Gleiskolumne № 2

Hier kommst du nicht rein


Es ist ein Running Gag und gefühlt jeder ärgert sich über die Bahn. Oder belächelt sie zumindest. Berechtigterweise auch. Manchmal stehe ich am Gleis und denke, die Bahn will es so. Sie will nicht, dass alle Reisenden zufrieden ans Ziel kommen.

Dass es mal Störungen gibt, akzeptiere ich. Kann überall mal kurz passieren. Wenn aber ein erhöhtes Fahrgastaufkommen schon vorhergesehen wird und dann nur eine Traktion einfährt, hat die Bahn versagt. Zumal oft genügend Zeit ist, sich der Situation anzupassen. Nur die Kommunikation scheint noch ein großes Problem zu sein. Eine Doppeltraktion ist kein Wunschdenken. Es gibt sie und sie fährt auch. Nur oft nicht dann, wenn sie gebraucht wird.

Würde die Bahn also erstmal auf ihre Fahrgäste gucken und reagieren, ständen schon längst mehr Züge bereit. Und die braucht es dringend. Die hat es schon vor dem 9-Euro-Ticket gebraucht. Denn auch da waren die Züge schon voll. Ich erinnere mich an die Samstage in Mannheim, an denen wir auf Gleis 1 standen und nicht alle Menschen in den RE1 reinpassten. Für die Bahn ist der Samstag scheinbar kein Tag, an dem viele Menschen unterwegs sind. Sie schickt ihre Doppeltraktion lieber unter der Woche um 12 Uhr mittags los. Dann, wenn der ganze Waggon nicht einmal zur Hälfte gefüllt ist.

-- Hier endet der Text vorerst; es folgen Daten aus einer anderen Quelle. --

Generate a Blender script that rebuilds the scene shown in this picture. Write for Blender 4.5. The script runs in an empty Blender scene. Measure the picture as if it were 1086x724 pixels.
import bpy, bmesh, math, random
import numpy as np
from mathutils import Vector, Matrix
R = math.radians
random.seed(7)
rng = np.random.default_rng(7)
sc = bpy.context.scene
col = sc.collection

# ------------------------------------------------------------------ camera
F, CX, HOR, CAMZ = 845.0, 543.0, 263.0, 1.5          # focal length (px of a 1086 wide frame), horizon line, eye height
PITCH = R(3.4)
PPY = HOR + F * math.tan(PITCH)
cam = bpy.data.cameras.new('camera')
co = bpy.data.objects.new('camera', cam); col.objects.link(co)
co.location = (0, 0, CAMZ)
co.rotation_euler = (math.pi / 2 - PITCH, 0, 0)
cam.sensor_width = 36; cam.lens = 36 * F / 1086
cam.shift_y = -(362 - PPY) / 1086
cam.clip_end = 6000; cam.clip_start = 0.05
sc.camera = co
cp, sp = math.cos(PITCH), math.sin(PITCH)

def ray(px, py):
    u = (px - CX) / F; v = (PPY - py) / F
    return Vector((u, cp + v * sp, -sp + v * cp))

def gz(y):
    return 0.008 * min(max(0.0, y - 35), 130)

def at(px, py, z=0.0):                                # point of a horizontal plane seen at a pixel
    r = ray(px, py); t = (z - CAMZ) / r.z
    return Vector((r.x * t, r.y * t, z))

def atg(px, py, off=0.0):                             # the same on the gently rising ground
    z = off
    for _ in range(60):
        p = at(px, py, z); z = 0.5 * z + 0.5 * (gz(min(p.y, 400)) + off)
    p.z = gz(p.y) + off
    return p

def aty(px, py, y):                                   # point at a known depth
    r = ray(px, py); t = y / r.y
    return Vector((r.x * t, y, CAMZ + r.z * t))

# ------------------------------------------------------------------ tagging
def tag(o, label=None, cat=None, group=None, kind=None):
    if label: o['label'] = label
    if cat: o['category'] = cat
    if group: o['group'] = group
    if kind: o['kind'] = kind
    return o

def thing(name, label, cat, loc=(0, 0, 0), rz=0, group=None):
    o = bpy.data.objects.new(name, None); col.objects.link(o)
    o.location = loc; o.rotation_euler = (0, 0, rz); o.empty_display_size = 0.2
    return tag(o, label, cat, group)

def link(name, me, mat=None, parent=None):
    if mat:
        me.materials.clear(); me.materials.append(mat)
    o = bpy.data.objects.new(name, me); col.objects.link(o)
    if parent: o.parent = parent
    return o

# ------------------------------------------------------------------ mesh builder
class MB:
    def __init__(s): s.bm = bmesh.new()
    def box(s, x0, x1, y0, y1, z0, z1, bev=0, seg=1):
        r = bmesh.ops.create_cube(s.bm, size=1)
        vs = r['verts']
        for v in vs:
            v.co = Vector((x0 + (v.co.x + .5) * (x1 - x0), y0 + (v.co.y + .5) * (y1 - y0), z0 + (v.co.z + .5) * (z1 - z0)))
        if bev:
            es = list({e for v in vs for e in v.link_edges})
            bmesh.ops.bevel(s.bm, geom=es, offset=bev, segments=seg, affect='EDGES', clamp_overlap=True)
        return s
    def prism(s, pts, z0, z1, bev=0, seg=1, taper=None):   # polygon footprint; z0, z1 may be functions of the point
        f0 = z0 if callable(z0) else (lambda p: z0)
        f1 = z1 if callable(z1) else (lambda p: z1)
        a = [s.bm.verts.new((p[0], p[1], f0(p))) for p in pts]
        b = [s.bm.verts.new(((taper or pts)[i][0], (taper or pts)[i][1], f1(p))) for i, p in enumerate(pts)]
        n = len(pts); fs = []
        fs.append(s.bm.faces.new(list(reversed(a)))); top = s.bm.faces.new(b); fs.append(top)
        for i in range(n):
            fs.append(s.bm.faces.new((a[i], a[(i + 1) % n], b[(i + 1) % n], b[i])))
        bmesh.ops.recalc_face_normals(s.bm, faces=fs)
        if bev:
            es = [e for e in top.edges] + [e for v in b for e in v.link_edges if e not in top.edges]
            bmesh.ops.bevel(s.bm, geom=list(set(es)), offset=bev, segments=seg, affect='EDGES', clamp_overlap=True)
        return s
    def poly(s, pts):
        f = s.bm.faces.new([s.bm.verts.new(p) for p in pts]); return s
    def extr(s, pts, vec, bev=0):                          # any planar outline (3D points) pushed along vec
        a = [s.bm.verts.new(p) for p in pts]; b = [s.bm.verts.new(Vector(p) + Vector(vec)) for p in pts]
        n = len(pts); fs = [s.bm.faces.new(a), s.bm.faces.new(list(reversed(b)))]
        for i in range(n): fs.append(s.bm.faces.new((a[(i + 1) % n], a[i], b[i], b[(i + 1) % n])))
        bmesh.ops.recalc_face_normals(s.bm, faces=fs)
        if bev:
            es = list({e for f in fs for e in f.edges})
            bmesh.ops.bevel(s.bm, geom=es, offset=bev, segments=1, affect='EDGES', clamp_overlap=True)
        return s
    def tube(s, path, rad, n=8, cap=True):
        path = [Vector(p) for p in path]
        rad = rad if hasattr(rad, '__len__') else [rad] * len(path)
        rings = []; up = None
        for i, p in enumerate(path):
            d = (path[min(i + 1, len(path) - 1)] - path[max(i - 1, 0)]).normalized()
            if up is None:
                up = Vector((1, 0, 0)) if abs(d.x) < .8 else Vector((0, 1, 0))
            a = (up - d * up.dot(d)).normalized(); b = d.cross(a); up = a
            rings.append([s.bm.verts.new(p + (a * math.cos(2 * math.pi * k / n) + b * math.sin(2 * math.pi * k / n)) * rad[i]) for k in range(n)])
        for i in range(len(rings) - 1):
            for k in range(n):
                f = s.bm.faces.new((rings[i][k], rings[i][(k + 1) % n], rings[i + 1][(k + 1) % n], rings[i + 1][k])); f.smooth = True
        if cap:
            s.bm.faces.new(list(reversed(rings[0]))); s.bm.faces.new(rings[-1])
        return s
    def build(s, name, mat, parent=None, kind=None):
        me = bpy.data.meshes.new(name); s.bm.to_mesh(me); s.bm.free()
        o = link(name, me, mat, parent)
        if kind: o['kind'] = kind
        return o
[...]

Auch das war vor dem 9-Euro-Ticket. Wie es mittlerweile aussieht, weiß ich nicht. Die letzten beiden Male stande ich donnerstags um 10:30 Uhr am Bahnsteig in Kaiserslautern und wollte mit der besagten RE1 nach Mannheim fahren. Ich kam nicht in den Zug, weil er so voll war, dass alle Wartenden zurückbleiben mussten. Sie wurden auf die S-Bahn vertröstet, die etwas später losfährt und länger braucht und natürlich keine Klimaanlage hat. Ich habe meine Reise dann aus Zeitmangel gar nicht erst angetreten.


Wie es auch gehen kann: Der RRX (von National Express) hat längere Züge (Doppelstockwagen) und fährt fast ausschließlich in Doppeltraktion.

Das Ticket
bringt Menschen
zusammen

Eigentlich wollte ich auf meiner Website in den drei Monaten eine Kolumne über das 9-Euro-Ticket schreiben und welche Städte ich damit bereise. Eigentlich. Denn ich habe die Rechnung ohne der Bahn gemacht. Dass der Ansturm so groß ist, freut mich enorm. Denn was würde passieren, wenn sich kaum einer das Ticket gekauft hätte – wahrscheinlich nichts. Es wird wieder überteuert und man bekommt als Dank auch noch die teuflischen Tarifgrenzen zurück, die kein Mensch verstehen kann.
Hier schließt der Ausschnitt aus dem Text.